Sunday, February 8, 2015

Forgiveness: Hurting Together


Forgiveness is a tricky thing. It’s a difficult thing to do and there’s a lot of misunderstanding when it comes to defining it. Like Charity (because it is a kind of Charity) it violates our sense of Justice. It involves giving someone something that doesn’t belong to them. It’s part of the reason why we have trouble owning our trespasses. When I offend my brother or sister, however unintentional, I do not deserve their love.
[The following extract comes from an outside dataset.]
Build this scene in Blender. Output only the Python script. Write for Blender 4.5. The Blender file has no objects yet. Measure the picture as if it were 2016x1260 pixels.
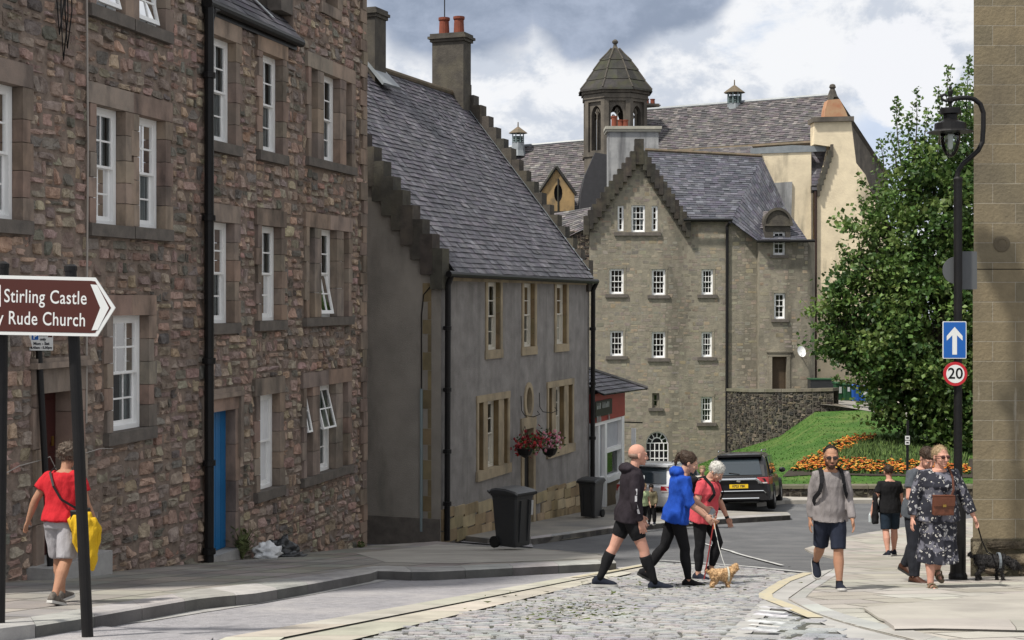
import bpy, bmesh, math, random
from mathutils import Vector, Matrix, Quaternion, noise as mnoise
from mathutils.geometry import delaunay_2d_cdt
random.seed(11)
R = math.radians
SC = bpy.context.scene
COL = SC.collection

# ------------------------------------------------------------------ camera
F, CX, HY = 2900.0, 1008.0, 590.0          # focal length, centre column and eye level in photo pixels
cam_d = bpy.data.cameras.new('camera')
cam = bpy.data.objects.new('camera', cam_d); COL.objects.link(cam)
cam_d.sensor_width = 36.0; cam_d.lens = 36.0 * F / 2016.0
cam_d.shift_y = -(630.0 - HY) / 2016.0
cam_d.clip_start = 0.1; cam_d.clip_end = 3000
cam.location = (0, 0, 0); cam.rotation_euler = (R(90), 0, 0)
SC.camera = cam

# ------------------------------------------------------------------ sky, sun, exposure
SUN_EL, SUN_AZ = 57.0, -126.0              # azimuth measured from +Y towards +X
SUN_STRENGTH, SKY_STRENGTH, EXPOSURE = 4.2, 0.1, 0.34
w = bpy.data.worlds.new('World'); SC.world = w; w.use_nodes = True
nt = w.node_tree; N = nt.nodes; L = nt.links; N.clear()
def nd(t, **k):
    n = N.new(t)
    for a, b in k.items(): setattr(n, a, b)
    return n
wo = nd('ShaderNodeOutputWorld'); bg = nd('ShaderNodeBackground'); L.new(bg.outputs[0], wo.inputs[0])
bg.inputs[1].default_value = SKY_STRENGTH
sky = nd('ShaderNodeTexSky', sky_type='NISHITA', sun_disc=False)
sky.sun_elevation = R(SUN_EL); sky.sun_rotation = R(SUN_AZ); sky.air_density = 1.0; sky.dust_density = 1.5
tc = nd('ShaderNodeTexCoord')
def wnoise(scale, detail, stretch, off=(0, 0, 0), dist=0.0, rough=0.55):
    mp = nd('ShaderNodeMapping'); mp.inputs['Scale'].default_value = stretch; mp.inputs['Location'].default_value = off
    L.new(tc.outputs['Generated'], mp.inputs[0])
    n = nd('ShaderNodeTexNoise'); n.inputs['Scale'].default_value = scale; n.inputs['Detail'].default_value = detail
    n.inputs['Roughness'].default_value = rough; n.inputs['Distortion'].default_value = dist
    L.new(mp.outputs[0], n.inputs['Vector']); return n.outputs[0]
def wramp(src, p0, p1):
    m = nd('ShaderNodeMapRange', interpolation_type='SMOOTHSTEP'); m.inputs[1].default_value = p0; m.inputs[2].default_value = p1
    L.new(src, m.inputs[0]); return m.outputs[0]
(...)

Another side of the coin is that on some level forgiveness requires co-suffering. We cannot merely forget the offenses made against us. That is simply impossible. We cannot pretend that it wasn’t an offense. That is dishonest. We cannot seek to understand and empathize with it. That only excuses very real grievances and condones evil. We must stand in the full storm of ours and their own pain and decide that we love them anyway. We want them anyway. We will give ourselves to them anyway. It is the only kind of forgiveness that actually heals. This is not to say that we should not empathize with each other and understand one another’s weaknesses. Nor does it mean that at some point we should not begin to forget. It means that first it has to be owned.

Today’s Gospel reading was that of the Prodigal Son (Luke 15:11-32). My spiritual father pointed out that this story was first told in a culture far different from we hear in modern America. The cultural context insists on a “Communal” understanding of the forgiveness extended by the father. In forgiving and welcoming his son, he shared in his disgrace and humiliation. In charity, we share in our brother’s poverty and are enriched. In forgiveness, we share in our brother’s shame and we are both redeemed. This may be a somewhat simplistic way to understand forgiveness and only applies to a specific situation (i.e. the offender seeks forgiveness) but I find it useful in my life at this moment and wished to share. God bless.